The call for “universal values” is not new in Indonesia, nor in other parts of the Muslim world. Jargon such as this has been used over and over again in Muslim history to sanctify secular, shortsighted, selfish ideologies and policies, from the Mughals’ deen-ilahi to Turkey’s kemalism and Sukarno’s pancasila, which reigned for decades in Indonesia without successfully forging unity.

Muhammadiyyah has also voiced its reservations about the Shari’ah campaign, albeit more subtly. “There is no need to press ahead with the struggle for sharia. We should take the substance of Islamic values and implement them in Indonesia, not the symbols,” said Muhammadiyyah chairman Ahmad Syafii Maarif, adding that it would not be wise to help political interests by politicizing religion. “What we should seriously fight for is the enforcement of justice and the creation of a clean government under whatever form of the state we have,” he said.

The Shari’ah debate offers a battleground of ideas and is a sign of Islam’s relevance to Indonesian life. The quality of the debate in this vast country is also such that it has gone beyond matters such as polygamy and women’s status to discuss concepts and methods. The recent survey also found that only a minority of respondents, despite supporting Shari’ah, have endorsed ‘Saudi-style Islam’ such as relegating women’s position to society’s back seat and men’s ‘right’ to take more than one wife. This is in sharp contrast to Malaysia, whose activists and ulama have focused the Shari’ah debate largely on polygamy and the status of women, and often provided ammunition for western misrepresentations of Islam.

Such debates should not be suppressed, nor stained by accusation of blasphemy.

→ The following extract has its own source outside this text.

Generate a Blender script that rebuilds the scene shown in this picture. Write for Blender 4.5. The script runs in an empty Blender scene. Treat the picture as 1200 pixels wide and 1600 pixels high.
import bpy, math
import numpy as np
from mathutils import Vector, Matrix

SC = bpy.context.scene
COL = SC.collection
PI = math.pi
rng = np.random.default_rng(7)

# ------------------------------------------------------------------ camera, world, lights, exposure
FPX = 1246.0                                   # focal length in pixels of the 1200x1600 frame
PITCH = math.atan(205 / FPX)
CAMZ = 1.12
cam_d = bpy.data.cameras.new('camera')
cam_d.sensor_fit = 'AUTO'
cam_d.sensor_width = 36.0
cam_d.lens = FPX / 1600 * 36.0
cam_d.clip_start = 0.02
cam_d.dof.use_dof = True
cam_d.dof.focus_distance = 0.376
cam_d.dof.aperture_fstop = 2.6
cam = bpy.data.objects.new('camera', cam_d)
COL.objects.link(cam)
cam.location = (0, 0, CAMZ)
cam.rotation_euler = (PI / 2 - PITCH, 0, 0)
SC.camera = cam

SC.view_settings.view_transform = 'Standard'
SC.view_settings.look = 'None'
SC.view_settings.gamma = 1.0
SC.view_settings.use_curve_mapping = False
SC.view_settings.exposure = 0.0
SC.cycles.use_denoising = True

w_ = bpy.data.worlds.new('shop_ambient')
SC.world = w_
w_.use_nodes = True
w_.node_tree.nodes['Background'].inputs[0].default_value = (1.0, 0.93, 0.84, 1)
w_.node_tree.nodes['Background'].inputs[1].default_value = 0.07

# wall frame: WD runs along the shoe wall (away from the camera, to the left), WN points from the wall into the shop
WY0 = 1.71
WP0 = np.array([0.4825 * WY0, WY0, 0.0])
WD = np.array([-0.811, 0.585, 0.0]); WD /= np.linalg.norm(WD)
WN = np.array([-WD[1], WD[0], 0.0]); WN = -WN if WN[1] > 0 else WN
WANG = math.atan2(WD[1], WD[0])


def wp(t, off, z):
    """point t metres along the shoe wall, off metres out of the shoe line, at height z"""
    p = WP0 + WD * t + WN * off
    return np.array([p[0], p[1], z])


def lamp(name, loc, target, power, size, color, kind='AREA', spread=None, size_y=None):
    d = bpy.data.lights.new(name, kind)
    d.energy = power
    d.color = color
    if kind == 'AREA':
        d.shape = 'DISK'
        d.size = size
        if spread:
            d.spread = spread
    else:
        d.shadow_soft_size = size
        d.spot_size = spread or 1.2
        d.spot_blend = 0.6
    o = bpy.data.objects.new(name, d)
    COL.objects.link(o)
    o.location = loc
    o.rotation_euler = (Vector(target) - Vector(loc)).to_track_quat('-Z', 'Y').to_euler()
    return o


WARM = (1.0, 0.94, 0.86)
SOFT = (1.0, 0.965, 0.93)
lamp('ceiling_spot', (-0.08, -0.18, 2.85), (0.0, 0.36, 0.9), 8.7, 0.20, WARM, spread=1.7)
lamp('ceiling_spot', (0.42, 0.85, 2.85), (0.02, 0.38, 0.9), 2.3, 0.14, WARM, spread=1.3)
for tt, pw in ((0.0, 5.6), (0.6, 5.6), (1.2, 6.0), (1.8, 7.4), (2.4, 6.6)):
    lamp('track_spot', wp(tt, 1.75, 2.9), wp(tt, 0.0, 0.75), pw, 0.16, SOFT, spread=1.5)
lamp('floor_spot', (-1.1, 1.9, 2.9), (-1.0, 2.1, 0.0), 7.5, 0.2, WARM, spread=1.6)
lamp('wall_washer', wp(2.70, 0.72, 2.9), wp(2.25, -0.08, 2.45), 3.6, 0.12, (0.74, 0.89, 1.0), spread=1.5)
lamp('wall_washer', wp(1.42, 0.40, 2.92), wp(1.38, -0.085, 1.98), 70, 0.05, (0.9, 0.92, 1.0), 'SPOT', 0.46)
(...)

One mistake often made by some in the Islamic movement is impatience to other Muslims’ opinions about deen, culminating in the passing of dubious fatwas to prevent others from questioning their methodologies. It is in this context that the caution of NU and Muhammadiyyah should be taken, instead of being dismissed altogether. However, many Muslims find it strange that both organisations base their reservations about implementation of the Shari’ah on the argument that Indonesia is a “multiracial nation”. This is irrelevant, as 90 percent of Indonesians, according to the latest census, are Muslim.

The case of Indonesia is not very different from Turkey or Pakistan, where small elites of hardened secularists dictate to large populations. In Indonesia, decades of systematic paganisation by Christian generals during the ‘new order’ regime resulted in Muslims being forced to lose their Islamic identity, with organisations such as NU ‘reinterpreting’ the Qur’an to suit ‘modern times’. The education system was also secularised until, in the post-reformasi era, Islamic schools (orpesantrens), run by ulama who have no party-political leanings, emerged.

The renewed interest in Islam is good news, but the Islamic movement and Muslims in Indonesia may have to take into account the experiences of their counterparts, particularly in Nigeria and Pakistan, where the application of Shari’ah, because of ignorance or absence of an Islamic apparatus (or both), has in the end blackened the name of Islam. Shari’ah is about justice and fairness, and until and unless a total cleaning-up drive is achieved in Indonesia, the goal of establishing Shari’ah in its full and intended form will remain elusive.